The problem:
Look for the line containing "What Blender Python" and the line containing "bpy.data.objects.remove(o, do_unlink=True)" in the entries below. Copy those two and all lines between them exactly, leaving out pictures.

Material shown:
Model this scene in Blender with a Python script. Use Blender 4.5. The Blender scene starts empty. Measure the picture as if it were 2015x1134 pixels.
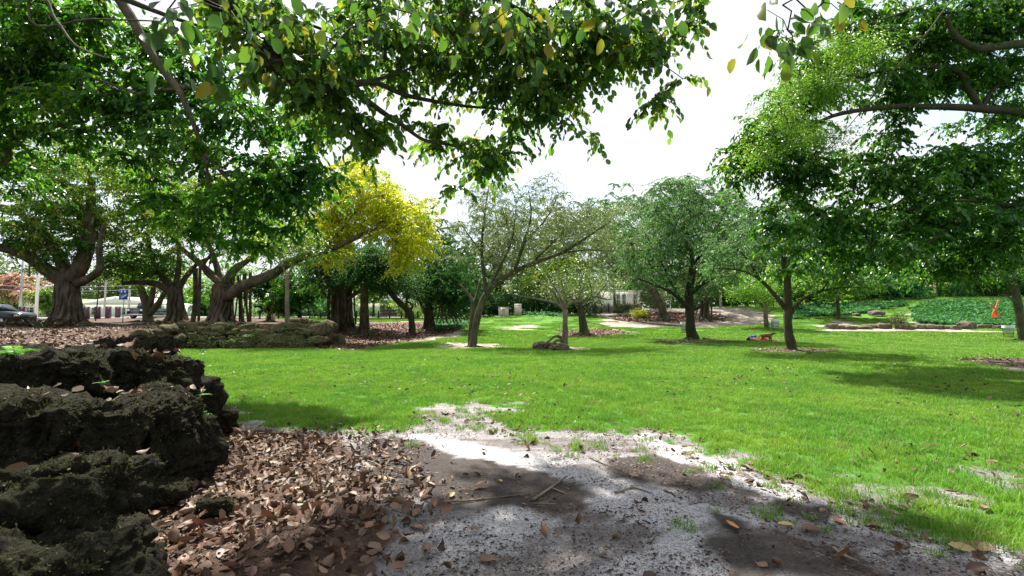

---

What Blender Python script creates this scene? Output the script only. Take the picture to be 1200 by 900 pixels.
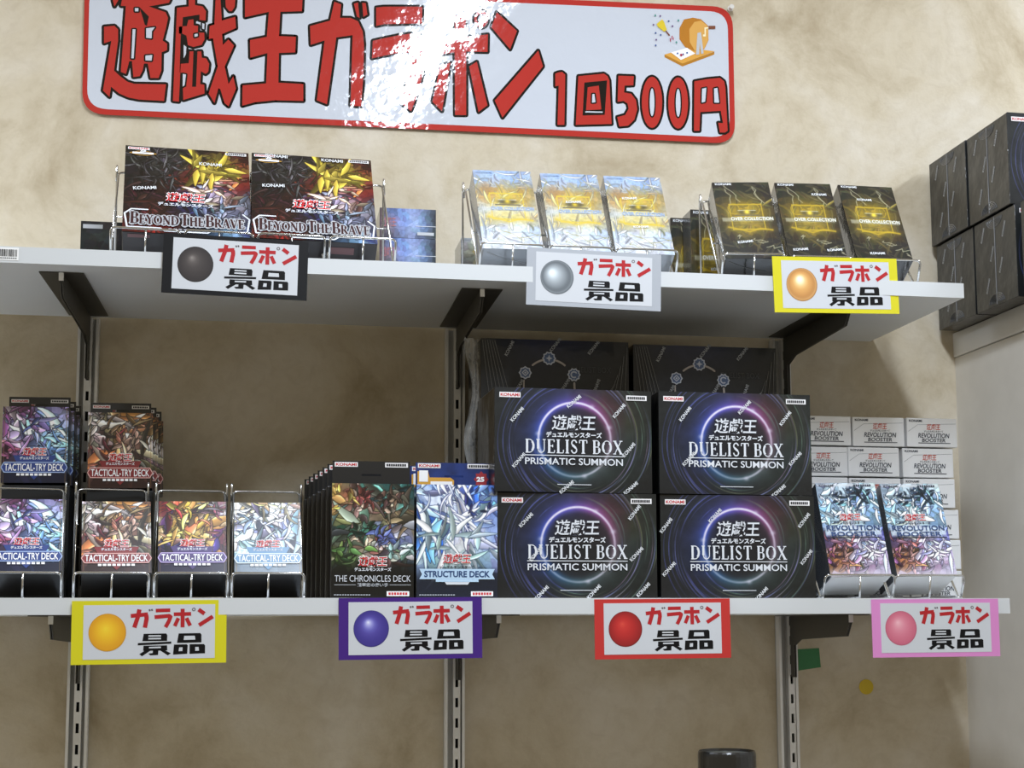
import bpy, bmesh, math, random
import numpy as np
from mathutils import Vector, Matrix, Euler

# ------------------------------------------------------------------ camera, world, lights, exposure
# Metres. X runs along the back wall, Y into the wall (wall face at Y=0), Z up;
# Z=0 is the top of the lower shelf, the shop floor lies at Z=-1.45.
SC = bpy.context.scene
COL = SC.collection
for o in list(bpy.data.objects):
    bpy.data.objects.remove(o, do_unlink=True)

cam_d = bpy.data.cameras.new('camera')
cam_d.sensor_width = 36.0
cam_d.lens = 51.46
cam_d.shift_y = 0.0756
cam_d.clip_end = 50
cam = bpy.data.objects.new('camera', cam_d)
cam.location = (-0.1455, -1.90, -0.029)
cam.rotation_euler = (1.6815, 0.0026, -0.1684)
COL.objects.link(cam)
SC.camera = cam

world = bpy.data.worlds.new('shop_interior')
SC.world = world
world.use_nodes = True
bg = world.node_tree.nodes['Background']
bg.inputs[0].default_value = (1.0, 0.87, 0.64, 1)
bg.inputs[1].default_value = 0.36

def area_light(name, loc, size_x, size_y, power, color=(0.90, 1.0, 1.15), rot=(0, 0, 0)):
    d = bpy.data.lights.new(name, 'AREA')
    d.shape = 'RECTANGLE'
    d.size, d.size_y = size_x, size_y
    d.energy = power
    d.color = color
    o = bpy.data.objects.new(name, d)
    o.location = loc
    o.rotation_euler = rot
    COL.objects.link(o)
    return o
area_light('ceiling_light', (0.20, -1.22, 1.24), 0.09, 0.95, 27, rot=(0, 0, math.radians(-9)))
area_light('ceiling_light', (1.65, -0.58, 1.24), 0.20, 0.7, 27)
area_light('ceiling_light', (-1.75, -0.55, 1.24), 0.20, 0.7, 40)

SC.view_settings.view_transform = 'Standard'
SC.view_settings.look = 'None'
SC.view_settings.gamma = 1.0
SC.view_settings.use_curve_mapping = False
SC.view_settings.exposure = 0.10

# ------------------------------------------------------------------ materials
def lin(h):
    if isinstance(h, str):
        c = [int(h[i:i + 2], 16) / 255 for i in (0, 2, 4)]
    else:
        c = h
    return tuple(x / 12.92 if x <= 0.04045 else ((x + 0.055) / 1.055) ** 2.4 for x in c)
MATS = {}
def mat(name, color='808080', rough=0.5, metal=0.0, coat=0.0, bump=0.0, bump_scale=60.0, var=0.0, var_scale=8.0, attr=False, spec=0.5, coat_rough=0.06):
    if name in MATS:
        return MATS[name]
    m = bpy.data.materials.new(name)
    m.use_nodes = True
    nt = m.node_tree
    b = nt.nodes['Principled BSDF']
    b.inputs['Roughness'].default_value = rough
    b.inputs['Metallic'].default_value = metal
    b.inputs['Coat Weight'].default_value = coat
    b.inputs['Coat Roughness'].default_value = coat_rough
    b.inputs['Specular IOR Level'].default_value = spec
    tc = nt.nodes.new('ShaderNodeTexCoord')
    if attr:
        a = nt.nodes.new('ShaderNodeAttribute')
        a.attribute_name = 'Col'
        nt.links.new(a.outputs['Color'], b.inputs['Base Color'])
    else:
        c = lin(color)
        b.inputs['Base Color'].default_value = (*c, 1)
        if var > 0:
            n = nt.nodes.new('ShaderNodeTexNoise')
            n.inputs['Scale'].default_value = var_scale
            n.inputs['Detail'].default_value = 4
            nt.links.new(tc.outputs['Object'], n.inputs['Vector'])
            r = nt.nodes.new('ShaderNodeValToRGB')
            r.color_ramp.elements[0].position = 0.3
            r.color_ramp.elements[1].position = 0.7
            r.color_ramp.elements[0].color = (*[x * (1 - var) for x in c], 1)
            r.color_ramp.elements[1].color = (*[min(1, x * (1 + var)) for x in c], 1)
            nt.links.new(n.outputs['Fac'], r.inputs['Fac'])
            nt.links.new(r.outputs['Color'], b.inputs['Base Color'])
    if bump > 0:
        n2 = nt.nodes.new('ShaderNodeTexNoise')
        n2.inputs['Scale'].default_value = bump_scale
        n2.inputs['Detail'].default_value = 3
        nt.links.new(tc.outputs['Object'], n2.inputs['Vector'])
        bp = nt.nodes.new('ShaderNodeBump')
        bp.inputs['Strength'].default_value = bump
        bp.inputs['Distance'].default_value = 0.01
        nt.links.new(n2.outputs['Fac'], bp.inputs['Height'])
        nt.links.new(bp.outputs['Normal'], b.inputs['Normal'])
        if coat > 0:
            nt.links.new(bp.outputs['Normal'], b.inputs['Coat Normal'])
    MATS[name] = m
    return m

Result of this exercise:
What Blender Python script creates this scene? Output the script only. Take the picture to be 1200 by 900 pixels.
import bpy, bmesh, math, random
import numpy as np
from mathutils import Vector, Matrix, Euler

# ------------------------------------------------------------------ camera, world, lights, exposure
# Metres. X runs along the back wall, Y into the wall (wall face at Y=0), Z up;
# Z=0 is the top of the lower shelf, the shop floor lies at Z=-1.45.
SC = bpy.context.scene
COL = SC.collection
for o in list(bpy.data.objects):
    bpy.data.objects.remove(o, do_unlink=True)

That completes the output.